INSTRUCTION :: Send back all the data below, exactly as given.

Records with scene code:
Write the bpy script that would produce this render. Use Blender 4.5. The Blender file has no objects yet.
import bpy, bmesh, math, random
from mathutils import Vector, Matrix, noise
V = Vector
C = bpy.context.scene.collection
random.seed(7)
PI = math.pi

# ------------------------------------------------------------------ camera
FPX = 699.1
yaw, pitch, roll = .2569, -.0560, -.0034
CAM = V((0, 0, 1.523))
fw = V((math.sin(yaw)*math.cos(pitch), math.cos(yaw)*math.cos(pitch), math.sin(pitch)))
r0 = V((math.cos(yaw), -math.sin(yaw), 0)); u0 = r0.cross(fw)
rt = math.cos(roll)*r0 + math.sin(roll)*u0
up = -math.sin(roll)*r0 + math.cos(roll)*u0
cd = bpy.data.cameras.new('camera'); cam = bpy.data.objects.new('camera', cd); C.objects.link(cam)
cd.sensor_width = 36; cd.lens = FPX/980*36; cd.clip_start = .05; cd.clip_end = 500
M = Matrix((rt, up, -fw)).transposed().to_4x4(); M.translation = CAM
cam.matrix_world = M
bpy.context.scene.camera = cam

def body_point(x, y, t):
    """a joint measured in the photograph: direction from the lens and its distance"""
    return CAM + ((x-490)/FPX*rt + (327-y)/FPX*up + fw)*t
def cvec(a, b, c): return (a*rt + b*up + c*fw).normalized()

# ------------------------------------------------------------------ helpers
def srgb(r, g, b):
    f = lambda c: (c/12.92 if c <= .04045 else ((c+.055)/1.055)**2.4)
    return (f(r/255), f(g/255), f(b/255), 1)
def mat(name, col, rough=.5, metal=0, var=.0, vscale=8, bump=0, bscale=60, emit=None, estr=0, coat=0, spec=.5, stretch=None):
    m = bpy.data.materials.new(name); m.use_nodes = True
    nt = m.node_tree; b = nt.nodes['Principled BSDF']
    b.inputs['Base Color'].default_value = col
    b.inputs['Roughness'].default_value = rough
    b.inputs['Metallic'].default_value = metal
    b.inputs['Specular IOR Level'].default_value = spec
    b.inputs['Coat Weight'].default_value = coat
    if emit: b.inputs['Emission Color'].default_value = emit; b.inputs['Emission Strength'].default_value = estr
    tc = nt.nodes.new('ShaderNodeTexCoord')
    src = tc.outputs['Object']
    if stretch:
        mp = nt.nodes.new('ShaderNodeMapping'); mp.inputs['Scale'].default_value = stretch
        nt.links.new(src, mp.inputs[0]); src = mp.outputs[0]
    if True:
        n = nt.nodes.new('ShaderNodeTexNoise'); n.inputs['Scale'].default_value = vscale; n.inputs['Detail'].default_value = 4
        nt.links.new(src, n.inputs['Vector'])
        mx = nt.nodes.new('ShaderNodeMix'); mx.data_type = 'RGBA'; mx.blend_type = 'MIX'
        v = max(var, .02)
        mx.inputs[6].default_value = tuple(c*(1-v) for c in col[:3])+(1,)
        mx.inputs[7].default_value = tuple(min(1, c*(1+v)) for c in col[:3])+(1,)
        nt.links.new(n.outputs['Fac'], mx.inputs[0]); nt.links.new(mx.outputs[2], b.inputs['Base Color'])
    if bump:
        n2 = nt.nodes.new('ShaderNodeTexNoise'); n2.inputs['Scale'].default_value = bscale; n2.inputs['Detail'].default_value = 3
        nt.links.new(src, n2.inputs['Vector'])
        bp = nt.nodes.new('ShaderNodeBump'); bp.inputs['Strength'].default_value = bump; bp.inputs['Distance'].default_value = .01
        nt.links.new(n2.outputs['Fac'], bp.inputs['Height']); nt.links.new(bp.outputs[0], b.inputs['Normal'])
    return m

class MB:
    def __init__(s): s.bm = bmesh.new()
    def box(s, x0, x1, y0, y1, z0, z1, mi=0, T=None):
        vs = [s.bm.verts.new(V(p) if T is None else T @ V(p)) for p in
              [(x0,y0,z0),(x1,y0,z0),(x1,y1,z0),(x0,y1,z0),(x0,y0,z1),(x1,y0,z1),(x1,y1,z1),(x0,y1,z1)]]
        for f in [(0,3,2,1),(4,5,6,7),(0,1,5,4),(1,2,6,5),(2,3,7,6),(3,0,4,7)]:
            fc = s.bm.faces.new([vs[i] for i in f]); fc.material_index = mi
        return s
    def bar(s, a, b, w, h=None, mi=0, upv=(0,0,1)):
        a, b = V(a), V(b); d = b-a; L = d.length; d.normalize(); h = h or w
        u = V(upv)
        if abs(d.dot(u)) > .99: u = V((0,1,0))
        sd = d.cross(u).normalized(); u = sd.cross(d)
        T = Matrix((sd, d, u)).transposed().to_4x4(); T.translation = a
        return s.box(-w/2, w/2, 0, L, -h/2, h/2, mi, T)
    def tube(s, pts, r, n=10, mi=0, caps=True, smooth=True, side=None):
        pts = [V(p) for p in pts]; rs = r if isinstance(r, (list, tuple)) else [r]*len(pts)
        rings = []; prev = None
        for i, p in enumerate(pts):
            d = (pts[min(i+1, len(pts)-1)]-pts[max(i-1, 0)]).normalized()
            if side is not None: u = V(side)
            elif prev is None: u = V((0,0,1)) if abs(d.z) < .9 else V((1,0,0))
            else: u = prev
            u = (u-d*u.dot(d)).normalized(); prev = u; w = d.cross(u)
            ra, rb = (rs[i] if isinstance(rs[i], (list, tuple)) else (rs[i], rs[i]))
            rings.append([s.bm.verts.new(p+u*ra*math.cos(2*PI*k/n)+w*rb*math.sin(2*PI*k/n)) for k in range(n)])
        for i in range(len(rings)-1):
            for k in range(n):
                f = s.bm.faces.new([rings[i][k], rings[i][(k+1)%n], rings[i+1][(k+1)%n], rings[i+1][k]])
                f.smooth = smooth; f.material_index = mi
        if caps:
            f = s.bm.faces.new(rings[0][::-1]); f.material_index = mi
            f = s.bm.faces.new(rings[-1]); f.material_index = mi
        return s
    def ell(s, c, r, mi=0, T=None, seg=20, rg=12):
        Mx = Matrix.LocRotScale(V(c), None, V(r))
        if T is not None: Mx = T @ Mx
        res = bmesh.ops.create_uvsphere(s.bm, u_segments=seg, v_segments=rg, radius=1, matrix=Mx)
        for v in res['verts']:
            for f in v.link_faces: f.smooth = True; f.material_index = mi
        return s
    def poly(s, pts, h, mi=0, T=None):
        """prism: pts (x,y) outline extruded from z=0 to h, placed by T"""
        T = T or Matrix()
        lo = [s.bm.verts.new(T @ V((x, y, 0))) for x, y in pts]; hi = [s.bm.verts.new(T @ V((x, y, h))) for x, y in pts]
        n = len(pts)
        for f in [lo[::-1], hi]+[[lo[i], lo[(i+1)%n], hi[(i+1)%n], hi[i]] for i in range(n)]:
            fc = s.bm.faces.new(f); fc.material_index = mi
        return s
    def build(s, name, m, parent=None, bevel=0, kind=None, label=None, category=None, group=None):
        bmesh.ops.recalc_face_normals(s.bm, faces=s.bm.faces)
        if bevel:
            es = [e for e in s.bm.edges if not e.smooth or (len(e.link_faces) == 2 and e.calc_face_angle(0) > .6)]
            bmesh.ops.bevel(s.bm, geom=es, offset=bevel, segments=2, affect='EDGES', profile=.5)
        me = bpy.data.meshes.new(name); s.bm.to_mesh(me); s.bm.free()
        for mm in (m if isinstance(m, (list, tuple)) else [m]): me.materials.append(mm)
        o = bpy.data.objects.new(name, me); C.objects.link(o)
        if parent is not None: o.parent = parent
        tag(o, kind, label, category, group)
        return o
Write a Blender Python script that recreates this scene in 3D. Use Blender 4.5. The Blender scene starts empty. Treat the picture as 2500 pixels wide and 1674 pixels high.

OUTPUT OF THE EXERCISE ::
Write the bpy script that would produce this render. Use Blender 4.5. The Blender file has no objects yet.
import bpy, bmesh, math, random
from mathutils import Vector, Matrix, noise
V = Vector
C = bpy.context.scene.collection
random.seed(7)
PI = math.pi

# ------------------------------------------------------------------ camera
FPX = 699.1
yaw, pitch, roll = .2569, -.0560, -.0034
CAM = V((0, 0, 1.523))
fw = V((math.sin(yaw)*math.cos(pitch), math.cos(yaw)*math.cos(pitch), math.sin(pitch)))
r0 = V((math.cos(yaw), -math.sin(yaw), 0)); u0 = r0.cross(fw)
rt = math.cos(roll)*r0 + math.sin(roll)*u0
up = -math.sin(roll)*r0 + math.cos(roll)*u0
cd = bpy.data.cameras.new('camera'); cam = bpy.data.objects.new('camera', cd); C.objects.link(cam)
cd.sensor_width = 36; cd.lens = FPX/980*36; cd.clip_start = .05; cd.clip_end = 500
M = Matrix((rt, up, -fw)).transposed().to_4x4(); M.translation = CAM
cam.matrix_world = M
bpy.context.scene.camera = cam

def body_point(x, y, t):
    """a joint measured in the photograph: direction from the lens and its distance"""
    return CAM + ((x-490)/FPX*rt + (327-y)/FPX*up + fw)*t
def cvec(a, b, c): return (a*rt + b*up + c*fw).normalized()

# ------------------------------------------------------------------ helpers
def srgb(r, g, b):
    f = lambda c: (c/12.92 if c <= .04045 else ((c+.055)/1.055)**2.4)
    return (f(r/255), f(g/255), f(b/255), 1)
def mat(name, col, rough=.5, metal=0, var=.0, vscale=8, bump=0, bscale=60, emit=None, estr=0, coat=0, spec=.5, stretch=None):
    m = bpy.data.materials.new(name); m.use_nodes = True
    nt = m.node_tree; b = nt.nodes['Principled BSDF']
    b.inputs['Base Color'].default_value = col
    b.inputs['Roughness'].default_value = rough
    b.inputs['Metallic'].default_value = metal
    b.inputs['Specular IOR Level'].default_value = spec
    b.inputs['Coat Weight'].default_value = coat
    if emit: b.inputs['Emission Color'].default_value = emit; b.inputs['Emission Strength'].default_value = estr
    tc = nt.nodes.new('ShaderNodeTexCoord')
    src = tc.outputs['Object']
    if stretch:
        mp = nt.nodes.new('ShaderNodeMapping'); mp.inputs['Scale'].default_value = stretch
        nt.links.new(src, mp.inputs[0]); src = mp.outputs[0]
    if True:
        n = nt.nodes.new('ShaderNodeTexNoise'); n.inputs['Scale'].default_value = vscale; n.inputs['Detail'].default_value = 4
        nt.links.new(src, n.inputs['Vector'])
        mx = nt.nodes.new('ShaderNodeMix'); mx.data_type = 'RGBA'; mx.blend_type = 'MIX'
        v = max(var, .02)
        mx.inputs[6].default_value = tuple(c*(1-v) for c in col[:3])+(1,)
        mx.inputs[7].default_value = tuple(min(1, c*(1+v)) for c in col[:3])+(1,)
        nt.links.new(n.outputs['Fac'], mx.inputs[0]); nt.links.new(mx.outputs[2], b.inputs['Base Color'])
    if bump:
        n2 = nt.nodes.new('ShaderNodeTexNoise'); n2.inputs['Scale'].default_value = bscale; n2.inputs['Detail'].default_value = 3
        nt.links.new(src, n2.inputs['Vector'])
        bp = nt.nodes.new('ShaderNodeBump'); bp.inputs['Strength'].default_value = bump; bp.inputs['Distance'].default_value = .01
        nt.links.new(n2.outputs['Fac'], bp.inputs['Height']); nt.links.new(bp.outputs[0], b.inputs['Normal'])
    return m

class MB:
    def __init__(s): s.bm = bmesh.new()
    def box(s, x0, x1, y0, y1, z0, z1, mi=0, T=None):
        vs = [s.bm.verts.new(V(p) if T is None else T @ V(p)) for p in
              [(x0,y0,z0),(x1,y0,z0),(x1,y1,z0),(x0,y1,z0),(x0,y0,z1),(x1,y0,z1),(x1,y1,z1),(x0,y1,z1)]]
        for f in [(0,3,2,1),(4,5,6,7),(0,1,5,4),(1,2,6,5),(2,3,7,6),(3,0,4,7)]:
            fc = s.bm.faces.new([vs[i] for i in f]); fc.material_index = mi
        return s
    def bar(s, a, b, w, h=None, mi=0, upv=(0,0,1)):
        a, b = V(a), V(b); d = b-a; L = d.length; d.normalize(); h = h or w
        u = V(upv)
        if abs(d.dot(u)) > .99: u = V((0,1,0))
        sd = d.cross(u).normalized(); u = sd.cross(d)
        T = Matrix((sd, d, u)).transposed().to_4x4(); T.translation = a
        return s.box(-w/2, w/2, 0, L, -h/2, h/2, mi, T)
    def tube(s, pts, r, n=10, mi=0, caps=True, smooth=True, side=None):
        pts = [V(p) for p in pts]; rs = r if isinstance(r, (list, tuple)) else [r]*len(pts)
        rings = []; prev = None
        for i, p in enumerate(pts):
            d = (pts[min(i+1, len(pts)-1)]-pts[max(i-1, 0)]).normalized()
            if side is not None: u = V(side)
            elif prev is None: u = V((0,0,1)) if abs(d.z) < .9 else V((1,0,0))
            else: u = prev
            u = (u-d*u.dot(d)).normalized(); prev = u; w = d.cross(u)
            ra, rb = (rs[i] if isinstance(rs[i], (list, tuple)) else (rs[i], rs[i]))
            rings.append([s.bm.verts.new(p+u*ra*math.cos(2*PI*k/n)+w*rb*math.sin(2*PI*k/n)) for k in range(n)])
        for i in range(len(rings)-1):
            for k in range(n):
                f = s.bm.faces.new([rings[i][k], rings[i][(k+1)%n], rings[i+1][(k+1)%n], rings[i+1][k]])
                f.smooth = smooth; f.material_index = mi
        if caps:
            f = s.bm.faces.new(rings[0][::-1]); f.material_index = mi
            f = s.bm.faces.new(rings[-1]); f.material_index = mi
        return s
    def ell(s, c, r, mi=0, T=None, seg=20, rg=12):
        Mx = Matrix.LocRotScale(V(c), None, V(r))
        if T is not None: Mx = T @ Mx
        res = bmesh.ops.create_uvsphere(s.bm, u_segments=seg, v_segments=rg, radius=1, matrix=Mx)
        for v in res['verts']:
            for f in v.link_faces: f.smooth = True; f.material_index = mi
        return s
    def poly(s, pts, h, mi=0, T=None):
        """prism: pts (x,y) outline extruded from z=0 to h, placed by T"""
        T = T or Matrix()
        lo = [s.bm.verts.new(T @ V((x, y, 0))) for x, y in pts]; hi = [s.bm.verts.new(T @ V((x, y, h))) for x, y in pts]
        n = len(pts)
        for f in [lo[::-1], hi]+[[lo[i], lo[(i+1)%n], hi[(i+1)%n], hi[i]] for i in range(n)]:
            fc = s.bm.faces.new(f); fc.material_index = mi
        return s
    def build(s, name, m, parent=None, bevel=0, kind=None, label=None, category=None, group=None):
        bmesh.ops.recalc_face_normals(s.bm, faces=s.bm.faces)
        if bevel:
            es = [e for e in s.bm.edges if not e.smooth or (len(e.link_faces) == 2 and e.calc_face_angle(0) > .6)]
            bmesh.ops.bevel(s.bm, geom=es, offset=bevel, segments=2, affect='EDGES', profile=.5)
        me = bpy.data.meshes.new(name); s.bm.to_mesh(me); s.bm.free()
        for mm in (m if isinstance(m, (list, tuple)) else [m]): me.materials.append(mm)
        o = bpy.data.objects.new(name, me); C.objects.link(o)
        if parent is not None: o.parent = parent
        tag(o, kind, label, category, group)
        return o
Write a Blender Python script that recreates this scene in 3D. Use Blender 4.5. The Blender scene starts empty. Treat the picture as 2500 pixels wide and 1674 pixels high.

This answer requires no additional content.